Dalam kasus lambang dan bendera Aceh, fenomena yang sama juga ditunjukkan SBY sebut Samsul. Secara tidak langsung, SBY mempraktekkan faham 'divide at impera' sehingga masyarakat Aceh terpecah dalam dua kubu. "Ada kubu pendukung bendera dan ada pula kubu penentang. Nah, SBY diam aja dia. Harusnya sadar donk kita di Aceh ini udah berdarah-darah gara-gara bendera. Ya dia kan presidennya. Kalau tolak, ya bilang ditolak. Kalau dukung, ya sahkan aja," pinta Samsul tegas.

Sumber: Google
Selain mengecam perilaku SBY yang dinilai tak tahu berbalas budi terhadap kebaikan masyarakat Aceh, GP Ansor sebut Samsul juga menyesali keberadaan representasi Aceh baik yang berada di DPR RI maupun di DPD RI. Pihaknya menilai, Anggota DPR RI dan DPD RI yang dipilih melalui Pemilu 2009 lalu tak mampu menyokong agenda-agenda pembangunan yang disuarakan oleh Pemerintah Aceh di Jakarta. Anggota DPR RI dan DPD RI asal Aceh tak memiliki nilai tawar dihadapan presiden.
Harusnya, anggota DPR RI dan DPD RI asal Aceh bisa menekan Presiden SBY untuk membuat kebijakan yang tepat dan merakyat. "Jangan cuma jual muka di media massa. Harus jelas donk prestasinya untuk masyarakat Aceh. Kalau memang tak punya prestasi, kami minta masyarakat tak lagi memilih mereka dalam Pemilu 2014 ini. Biar aja mereka jadi pengangguran," ungkap Samsul kecewa.

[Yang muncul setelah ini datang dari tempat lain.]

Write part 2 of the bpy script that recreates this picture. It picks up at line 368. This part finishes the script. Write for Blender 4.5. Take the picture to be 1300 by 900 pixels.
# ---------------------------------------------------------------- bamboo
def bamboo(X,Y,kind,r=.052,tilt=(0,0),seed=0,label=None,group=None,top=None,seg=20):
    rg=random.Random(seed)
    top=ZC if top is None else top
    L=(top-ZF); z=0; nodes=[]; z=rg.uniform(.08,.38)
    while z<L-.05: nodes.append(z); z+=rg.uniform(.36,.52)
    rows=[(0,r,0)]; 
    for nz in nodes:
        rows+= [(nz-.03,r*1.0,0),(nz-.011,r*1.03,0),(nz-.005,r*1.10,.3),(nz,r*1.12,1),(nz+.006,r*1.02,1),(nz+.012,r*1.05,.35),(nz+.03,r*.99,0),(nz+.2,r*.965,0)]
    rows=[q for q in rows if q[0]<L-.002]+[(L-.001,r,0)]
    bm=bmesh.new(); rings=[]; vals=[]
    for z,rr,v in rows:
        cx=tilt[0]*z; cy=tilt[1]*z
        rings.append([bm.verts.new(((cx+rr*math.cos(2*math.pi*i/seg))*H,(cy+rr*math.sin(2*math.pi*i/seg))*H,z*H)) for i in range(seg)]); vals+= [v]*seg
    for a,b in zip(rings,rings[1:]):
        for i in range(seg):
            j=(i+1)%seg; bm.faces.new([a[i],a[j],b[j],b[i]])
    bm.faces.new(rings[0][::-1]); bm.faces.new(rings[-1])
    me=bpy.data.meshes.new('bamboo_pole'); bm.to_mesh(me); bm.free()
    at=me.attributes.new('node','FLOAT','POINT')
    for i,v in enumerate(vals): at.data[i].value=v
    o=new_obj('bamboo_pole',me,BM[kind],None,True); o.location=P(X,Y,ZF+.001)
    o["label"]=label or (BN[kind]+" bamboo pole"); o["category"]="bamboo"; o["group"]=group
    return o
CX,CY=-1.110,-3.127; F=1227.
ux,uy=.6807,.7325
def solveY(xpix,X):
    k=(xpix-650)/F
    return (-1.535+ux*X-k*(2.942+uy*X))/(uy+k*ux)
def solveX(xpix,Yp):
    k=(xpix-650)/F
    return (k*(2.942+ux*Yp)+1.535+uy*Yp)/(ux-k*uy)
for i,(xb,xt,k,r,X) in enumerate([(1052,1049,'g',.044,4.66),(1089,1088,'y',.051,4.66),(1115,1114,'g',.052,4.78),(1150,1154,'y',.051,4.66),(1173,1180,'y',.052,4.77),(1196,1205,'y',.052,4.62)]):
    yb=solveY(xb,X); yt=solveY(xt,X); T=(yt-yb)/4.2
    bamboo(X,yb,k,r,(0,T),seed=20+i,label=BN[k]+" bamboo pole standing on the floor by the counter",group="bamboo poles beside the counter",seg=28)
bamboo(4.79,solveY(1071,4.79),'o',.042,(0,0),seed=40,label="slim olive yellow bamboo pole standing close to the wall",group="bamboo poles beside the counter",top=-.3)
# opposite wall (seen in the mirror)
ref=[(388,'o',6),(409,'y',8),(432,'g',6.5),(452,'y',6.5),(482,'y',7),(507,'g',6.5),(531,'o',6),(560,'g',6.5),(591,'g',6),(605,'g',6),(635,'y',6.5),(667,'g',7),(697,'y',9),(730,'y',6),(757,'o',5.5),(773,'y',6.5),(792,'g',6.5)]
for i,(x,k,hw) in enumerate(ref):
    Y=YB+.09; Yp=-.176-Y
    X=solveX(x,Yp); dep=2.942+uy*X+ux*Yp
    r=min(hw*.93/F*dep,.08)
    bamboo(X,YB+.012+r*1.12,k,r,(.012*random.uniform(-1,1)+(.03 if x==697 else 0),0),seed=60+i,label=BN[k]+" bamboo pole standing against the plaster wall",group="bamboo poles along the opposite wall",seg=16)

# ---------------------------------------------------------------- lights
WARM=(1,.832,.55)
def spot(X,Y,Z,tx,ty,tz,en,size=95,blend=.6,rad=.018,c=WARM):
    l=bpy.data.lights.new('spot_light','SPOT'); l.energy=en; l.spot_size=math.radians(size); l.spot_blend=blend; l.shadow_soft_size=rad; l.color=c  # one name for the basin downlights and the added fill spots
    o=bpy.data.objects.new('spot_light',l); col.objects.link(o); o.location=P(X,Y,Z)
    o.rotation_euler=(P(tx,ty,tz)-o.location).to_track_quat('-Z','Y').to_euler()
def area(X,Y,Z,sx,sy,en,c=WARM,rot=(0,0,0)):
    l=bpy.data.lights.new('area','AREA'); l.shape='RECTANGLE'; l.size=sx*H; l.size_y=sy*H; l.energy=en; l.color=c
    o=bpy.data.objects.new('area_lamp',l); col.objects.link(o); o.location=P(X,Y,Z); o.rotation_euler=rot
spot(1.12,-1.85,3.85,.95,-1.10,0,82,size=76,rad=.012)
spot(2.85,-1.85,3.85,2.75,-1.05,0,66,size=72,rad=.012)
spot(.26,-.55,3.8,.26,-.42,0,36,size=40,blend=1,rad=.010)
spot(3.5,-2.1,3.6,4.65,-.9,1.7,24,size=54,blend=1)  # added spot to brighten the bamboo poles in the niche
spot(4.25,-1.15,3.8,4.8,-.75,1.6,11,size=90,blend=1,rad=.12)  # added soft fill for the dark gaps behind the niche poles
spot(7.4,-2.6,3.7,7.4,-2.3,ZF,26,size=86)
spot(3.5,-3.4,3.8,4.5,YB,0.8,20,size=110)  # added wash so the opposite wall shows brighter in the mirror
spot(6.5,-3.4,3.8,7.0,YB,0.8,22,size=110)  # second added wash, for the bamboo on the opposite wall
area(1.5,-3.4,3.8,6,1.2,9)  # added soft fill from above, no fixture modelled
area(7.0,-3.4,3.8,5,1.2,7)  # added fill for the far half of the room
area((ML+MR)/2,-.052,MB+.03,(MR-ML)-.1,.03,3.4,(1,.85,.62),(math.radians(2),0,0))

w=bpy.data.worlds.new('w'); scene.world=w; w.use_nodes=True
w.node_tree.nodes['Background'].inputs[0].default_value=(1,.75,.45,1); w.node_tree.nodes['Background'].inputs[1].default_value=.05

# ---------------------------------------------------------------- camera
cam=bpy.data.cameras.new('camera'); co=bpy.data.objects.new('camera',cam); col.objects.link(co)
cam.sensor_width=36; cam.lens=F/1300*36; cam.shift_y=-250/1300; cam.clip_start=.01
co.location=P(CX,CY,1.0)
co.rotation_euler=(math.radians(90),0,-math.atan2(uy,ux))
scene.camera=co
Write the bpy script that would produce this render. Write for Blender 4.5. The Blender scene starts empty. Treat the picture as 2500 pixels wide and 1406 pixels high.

Di lain hal, Samsul menilai Anggota DPR RI asal Aceh yang menaungi Partai Demokrat mestinya bisa mengambil peran yang lebih besar. Mereka harusnya bisa memperjuangkan Aceh baik di internal Demokrat sendiri, di meja legislasi dan anggaran, hingga di meja Presiden SBY sendiri sebagai kepala negara. "Ini mungkin memang dosa kita karena memilih Demokrat dan SBY yang plin-plan setiap tahun. Nasib Aceh memang selalu dibohongi," tukas Samsul menutup pembicaraan.